▶ **WHAT IS NEEDED**
Using the listing below, copy every line that mentions "wide".

::::::

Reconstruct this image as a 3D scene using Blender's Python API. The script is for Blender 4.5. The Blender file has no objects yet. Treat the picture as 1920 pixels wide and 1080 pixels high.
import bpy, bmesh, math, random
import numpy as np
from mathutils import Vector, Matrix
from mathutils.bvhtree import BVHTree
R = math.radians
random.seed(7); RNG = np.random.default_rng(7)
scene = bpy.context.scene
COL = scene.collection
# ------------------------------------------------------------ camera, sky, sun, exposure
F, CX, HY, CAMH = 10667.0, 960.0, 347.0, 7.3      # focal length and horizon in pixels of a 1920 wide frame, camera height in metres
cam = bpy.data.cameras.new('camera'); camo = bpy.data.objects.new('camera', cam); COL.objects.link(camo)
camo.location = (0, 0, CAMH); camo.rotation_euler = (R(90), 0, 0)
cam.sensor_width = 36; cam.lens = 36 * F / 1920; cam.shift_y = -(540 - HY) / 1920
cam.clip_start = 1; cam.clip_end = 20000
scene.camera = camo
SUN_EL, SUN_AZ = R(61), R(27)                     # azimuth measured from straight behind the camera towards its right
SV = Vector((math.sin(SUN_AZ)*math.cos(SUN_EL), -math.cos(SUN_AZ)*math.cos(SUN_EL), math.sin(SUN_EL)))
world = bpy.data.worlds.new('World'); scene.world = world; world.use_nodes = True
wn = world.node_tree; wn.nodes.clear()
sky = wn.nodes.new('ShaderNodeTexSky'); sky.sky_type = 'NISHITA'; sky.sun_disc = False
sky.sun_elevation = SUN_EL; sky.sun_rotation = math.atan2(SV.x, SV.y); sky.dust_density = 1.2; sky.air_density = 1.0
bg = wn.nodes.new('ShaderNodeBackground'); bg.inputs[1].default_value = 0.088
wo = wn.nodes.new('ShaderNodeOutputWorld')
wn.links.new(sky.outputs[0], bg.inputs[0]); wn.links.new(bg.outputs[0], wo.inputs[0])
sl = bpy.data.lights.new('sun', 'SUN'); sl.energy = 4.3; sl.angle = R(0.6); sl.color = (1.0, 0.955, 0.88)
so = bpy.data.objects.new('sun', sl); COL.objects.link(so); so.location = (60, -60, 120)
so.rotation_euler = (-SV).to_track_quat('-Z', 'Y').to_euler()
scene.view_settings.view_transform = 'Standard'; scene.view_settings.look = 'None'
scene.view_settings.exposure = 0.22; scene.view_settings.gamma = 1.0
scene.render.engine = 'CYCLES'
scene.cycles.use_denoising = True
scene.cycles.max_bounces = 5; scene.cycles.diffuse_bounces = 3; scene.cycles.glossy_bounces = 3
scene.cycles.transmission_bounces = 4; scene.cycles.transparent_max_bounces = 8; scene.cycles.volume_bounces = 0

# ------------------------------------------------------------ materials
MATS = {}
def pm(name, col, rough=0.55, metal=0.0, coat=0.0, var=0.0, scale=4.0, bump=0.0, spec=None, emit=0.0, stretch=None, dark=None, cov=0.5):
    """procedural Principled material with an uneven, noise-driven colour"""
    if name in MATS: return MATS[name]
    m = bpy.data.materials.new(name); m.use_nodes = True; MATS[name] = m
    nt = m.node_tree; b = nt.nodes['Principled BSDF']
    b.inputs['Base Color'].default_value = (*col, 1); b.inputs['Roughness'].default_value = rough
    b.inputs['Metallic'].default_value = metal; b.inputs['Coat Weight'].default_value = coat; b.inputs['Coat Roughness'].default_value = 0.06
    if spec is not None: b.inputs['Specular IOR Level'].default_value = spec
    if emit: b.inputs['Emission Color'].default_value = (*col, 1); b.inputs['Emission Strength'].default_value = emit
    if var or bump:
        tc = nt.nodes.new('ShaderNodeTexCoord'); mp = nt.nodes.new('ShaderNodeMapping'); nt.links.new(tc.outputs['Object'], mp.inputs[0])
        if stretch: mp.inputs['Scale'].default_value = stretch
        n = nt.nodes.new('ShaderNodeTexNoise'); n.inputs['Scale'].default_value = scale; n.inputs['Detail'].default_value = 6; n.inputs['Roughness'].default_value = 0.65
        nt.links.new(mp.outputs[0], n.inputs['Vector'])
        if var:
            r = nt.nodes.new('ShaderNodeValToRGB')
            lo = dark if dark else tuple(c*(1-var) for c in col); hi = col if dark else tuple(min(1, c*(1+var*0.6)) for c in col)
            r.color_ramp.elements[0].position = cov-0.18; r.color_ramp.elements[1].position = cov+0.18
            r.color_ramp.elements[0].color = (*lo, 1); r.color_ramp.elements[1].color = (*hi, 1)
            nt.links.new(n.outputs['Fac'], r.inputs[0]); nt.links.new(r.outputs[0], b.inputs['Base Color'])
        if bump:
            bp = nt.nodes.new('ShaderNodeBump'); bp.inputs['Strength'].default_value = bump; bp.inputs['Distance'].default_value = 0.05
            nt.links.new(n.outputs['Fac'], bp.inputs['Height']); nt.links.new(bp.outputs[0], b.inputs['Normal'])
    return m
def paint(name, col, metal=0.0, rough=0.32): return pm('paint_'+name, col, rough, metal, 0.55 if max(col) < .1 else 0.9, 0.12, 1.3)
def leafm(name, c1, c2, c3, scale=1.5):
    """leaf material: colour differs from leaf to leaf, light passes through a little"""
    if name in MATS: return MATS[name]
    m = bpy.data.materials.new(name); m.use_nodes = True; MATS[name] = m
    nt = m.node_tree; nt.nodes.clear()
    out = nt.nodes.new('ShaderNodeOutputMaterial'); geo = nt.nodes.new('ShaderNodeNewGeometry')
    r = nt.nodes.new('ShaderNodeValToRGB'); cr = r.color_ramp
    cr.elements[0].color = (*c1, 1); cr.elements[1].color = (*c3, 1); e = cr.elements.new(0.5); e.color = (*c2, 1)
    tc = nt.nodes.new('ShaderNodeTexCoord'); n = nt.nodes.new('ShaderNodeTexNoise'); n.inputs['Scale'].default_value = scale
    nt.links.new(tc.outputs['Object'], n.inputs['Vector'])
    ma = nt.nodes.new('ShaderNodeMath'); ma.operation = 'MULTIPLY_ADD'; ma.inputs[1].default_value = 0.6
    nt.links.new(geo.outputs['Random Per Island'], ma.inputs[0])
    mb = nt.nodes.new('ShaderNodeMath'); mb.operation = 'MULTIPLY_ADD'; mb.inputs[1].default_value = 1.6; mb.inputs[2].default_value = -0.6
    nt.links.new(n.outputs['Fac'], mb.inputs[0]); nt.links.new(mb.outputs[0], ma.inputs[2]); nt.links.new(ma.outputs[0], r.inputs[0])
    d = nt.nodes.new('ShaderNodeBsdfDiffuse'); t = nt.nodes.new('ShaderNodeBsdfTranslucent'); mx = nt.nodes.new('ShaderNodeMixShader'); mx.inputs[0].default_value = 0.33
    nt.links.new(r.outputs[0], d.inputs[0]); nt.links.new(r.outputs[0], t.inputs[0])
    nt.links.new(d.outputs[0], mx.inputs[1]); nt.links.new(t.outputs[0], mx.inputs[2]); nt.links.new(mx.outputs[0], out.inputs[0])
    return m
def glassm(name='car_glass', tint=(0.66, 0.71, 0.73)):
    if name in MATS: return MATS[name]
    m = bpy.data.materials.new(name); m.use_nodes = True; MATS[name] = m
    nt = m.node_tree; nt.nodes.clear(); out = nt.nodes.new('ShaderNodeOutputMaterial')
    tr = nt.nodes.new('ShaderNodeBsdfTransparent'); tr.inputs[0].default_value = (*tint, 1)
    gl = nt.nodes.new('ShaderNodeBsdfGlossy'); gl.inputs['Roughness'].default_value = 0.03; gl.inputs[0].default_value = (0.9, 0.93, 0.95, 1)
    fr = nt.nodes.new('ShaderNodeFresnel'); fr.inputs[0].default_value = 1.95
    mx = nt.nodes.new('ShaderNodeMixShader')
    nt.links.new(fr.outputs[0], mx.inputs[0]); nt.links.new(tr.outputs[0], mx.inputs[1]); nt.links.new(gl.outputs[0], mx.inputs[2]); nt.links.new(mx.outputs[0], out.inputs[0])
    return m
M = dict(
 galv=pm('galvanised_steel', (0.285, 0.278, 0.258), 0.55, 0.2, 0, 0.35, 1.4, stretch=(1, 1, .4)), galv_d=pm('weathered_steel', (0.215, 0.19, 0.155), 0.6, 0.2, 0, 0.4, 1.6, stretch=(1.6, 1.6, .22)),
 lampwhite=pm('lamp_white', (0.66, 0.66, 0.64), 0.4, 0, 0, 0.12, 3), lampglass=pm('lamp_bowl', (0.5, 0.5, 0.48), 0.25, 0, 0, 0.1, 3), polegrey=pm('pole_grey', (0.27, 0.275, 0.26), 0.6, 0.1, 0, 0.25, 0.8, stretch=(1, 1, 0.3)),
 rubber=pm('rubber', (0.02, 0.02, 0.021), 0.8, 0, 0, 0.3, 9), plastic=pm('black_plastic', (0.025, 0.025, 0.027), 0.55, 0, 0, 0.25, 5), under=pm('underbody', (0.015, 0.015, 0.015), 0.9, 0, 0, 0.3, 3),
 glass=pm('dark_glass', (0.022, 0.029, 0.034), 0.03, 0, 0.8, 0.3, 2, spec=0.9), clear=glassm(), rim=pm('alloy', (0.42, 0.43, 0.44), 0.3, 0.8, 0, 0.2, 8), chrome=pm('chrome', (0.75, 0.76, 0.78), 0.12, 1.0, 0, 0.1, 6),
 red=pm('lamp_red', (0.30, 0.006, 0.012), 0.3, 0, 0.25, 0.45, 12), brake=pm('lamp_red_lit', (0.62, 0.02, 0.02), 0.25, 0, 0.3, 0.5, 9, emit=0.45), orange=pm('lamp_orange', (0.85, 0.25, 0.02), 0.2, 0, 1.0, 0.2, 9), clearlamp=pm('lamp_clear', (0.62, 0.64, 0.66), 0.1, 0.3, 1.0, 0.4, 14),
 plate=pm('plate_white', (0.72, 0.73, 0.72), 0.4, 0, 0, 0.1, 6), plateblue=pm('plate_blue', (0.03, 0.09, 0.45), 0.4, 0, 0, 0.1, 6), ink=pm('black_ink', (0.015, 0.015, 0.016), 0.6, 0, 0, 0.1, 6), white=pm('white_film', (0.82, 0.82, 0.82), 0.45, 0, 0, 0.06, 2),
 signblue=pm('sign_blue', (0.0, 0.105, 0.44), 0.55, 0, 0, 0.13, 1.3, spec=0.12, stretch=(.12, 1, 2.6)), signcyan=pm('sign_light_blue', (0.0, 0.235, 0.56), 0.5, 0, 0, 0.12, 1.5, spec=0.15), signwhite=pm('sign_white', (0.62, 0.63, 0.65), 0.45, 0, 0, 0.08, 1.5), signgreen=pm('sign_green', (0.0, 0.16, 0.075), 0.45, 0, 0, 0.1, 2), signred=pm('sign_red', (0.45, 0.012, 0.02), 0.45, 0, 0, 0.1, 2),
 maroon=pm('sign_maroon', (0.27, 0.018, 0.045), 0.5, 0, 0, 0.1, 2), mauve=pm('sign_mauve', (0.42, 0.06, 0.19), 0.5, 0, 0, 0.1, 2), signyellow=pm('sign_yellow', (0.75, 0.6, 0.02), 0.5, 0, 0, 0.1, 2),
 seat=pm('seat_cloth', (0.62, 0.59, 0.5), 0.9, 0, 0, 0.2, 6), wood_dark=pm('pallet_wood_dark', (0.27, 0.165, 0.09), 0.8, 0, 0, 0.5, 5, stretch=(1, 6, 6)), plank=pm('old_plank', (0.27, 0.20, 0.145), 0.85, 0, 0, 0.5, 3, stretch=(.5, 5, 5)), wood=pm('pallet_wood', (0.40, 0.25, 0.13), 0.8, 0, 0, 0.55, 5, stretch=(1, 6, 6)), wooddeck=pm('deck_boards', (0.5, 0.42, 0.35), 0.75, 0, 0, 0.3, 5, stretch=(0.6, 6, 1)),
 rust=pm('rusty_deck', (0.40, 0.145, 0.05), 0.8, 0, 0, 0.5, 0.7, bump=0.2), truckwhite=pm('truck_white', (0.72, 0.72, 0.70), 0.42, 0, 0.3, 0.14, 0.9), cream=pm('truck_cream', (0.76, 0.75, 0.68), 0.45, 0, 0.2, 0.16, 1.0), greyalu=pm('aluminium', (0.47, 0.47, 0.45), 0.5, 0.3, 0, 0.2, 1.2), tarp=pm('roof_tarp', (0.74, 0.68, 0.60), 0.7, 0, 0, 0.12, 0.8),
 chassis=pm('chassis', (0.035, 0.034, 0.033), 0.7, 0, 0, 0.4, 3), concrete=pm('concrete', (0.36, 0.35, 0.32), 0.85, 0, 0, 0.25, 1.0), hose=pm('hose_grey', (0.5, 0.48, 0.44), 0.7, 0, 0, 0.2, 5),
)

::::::

▶ **RESULT OF THIS TASK**
Reconstruct this image as a 3D scene using Blender's Python API. The script is for Blender 4.5. The Blender file has no objects yet. Treat the picture as 1920 pixels wide and 1080 pixels high.
F, CX, HY, CAMH = 10667.0, 960.0, 347.0, 7.3      # focal length and horizon in pixels of a 1920 wide frame, camera height in metres